Most developing countries will probably just keep on killing each other while the industralized ones will probably just keep on contemplating a good enough reason to hate eachother. Even when space travel comes about, countries or blocs will probably just continue that same struggle for dominion of space. All of this will more or less continue until we finally meet aliens. By then we'll finally ignore each other and work out ways to start hating those aliens.

"My" prediction, countries will stop relaying so much on a substantial militrary and focus on simple terror tactics.
 
We somehow develop the ability to terraform other planets and shortly thereafter discover subspace conduits that course through the galaxy like highways and gain the ability to travel across them by entering subspace nodes at the extremities of each star system. We continue to expand and multiply forming a nation of the stars until we come across other likewise races. Gradually, races form superpowers but extend too far and numerous systems breakaway from the parent nations to form lesser republics, aligning themselves with a superpower and forming blocs of power, which leads to catastrophic wars over spheres of influence over lesser republics, resources, and with certain races believing they have a rite over others. Amidst it all, one university graduate after living his whole life on the terran homeworlds moves to another part of the Terran republic, joining a secessionist movement of the system, eventually succeeding in establishing an independent republic before being crushed by the weight of the Terran military. He then escapes along with some other supporters to another superpower which quietly grants them amnesty, setting up the next installment in the series.

I love writing.
 
The universe is our domain. It is our sacred duty to continue and perpetuate the human species by colonizing every corner of it.
 
Do we settle into our seat as the masters of Earth, or do we start populating our sister rocks around the Sun?
We do both and more!

We also gotta putt stuffs on the moon and other moons because moons are moony.
 
A subject brought up by a slightly OT discussion on another thread.

So, we're a fairly robust species, we humans. Recently added our six billionth currently living member, and adding another 200,000 or so every day. It's fairly well agreed that we could destroy the rock we live on without going to too much trouble, though no one has seemed interested in doing so for the last few decades.

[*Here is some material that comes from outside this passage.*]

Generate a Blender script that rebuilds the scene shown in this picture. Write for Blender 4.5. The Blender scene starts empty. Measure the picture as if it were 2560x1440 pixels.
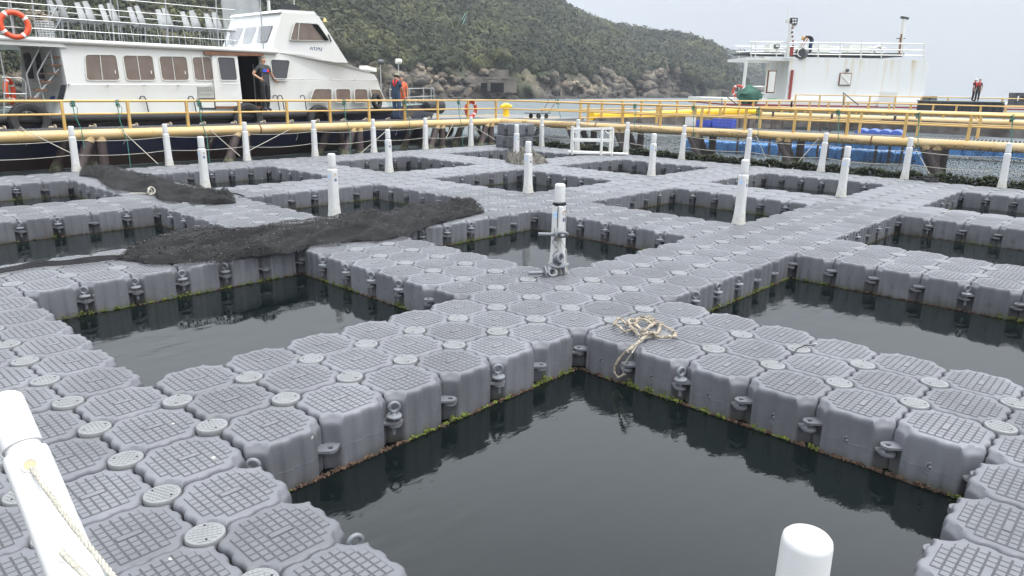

Here's my question: where do we go from here? Do we settle into our seat as the masters of Earth, or do we start populating our sister rocks around the Sun? Do we build a utopia of fufilled desire and peaceful enlightenment, or do we collapse inward into ourselves as our resources diminish and our institutions crumble? Lacking a crystal ball, I turn to the second most reliable method of predicting the future- the CFC OT community. Discuss.

Well the population surge is from poor countries who can't afford to set up colonies on other planets. What's the point of rich countries with below replenishment birth rates populating other planets?
 
The universe is our domain. It is our sacred duty to continue and perpetuate the human species by colonizing every corner of it.

:thumbsup:

Time for a new Manifest Destiny.
 
We hit a technological singularity between 2026 and 2045, possibly. Hopefully.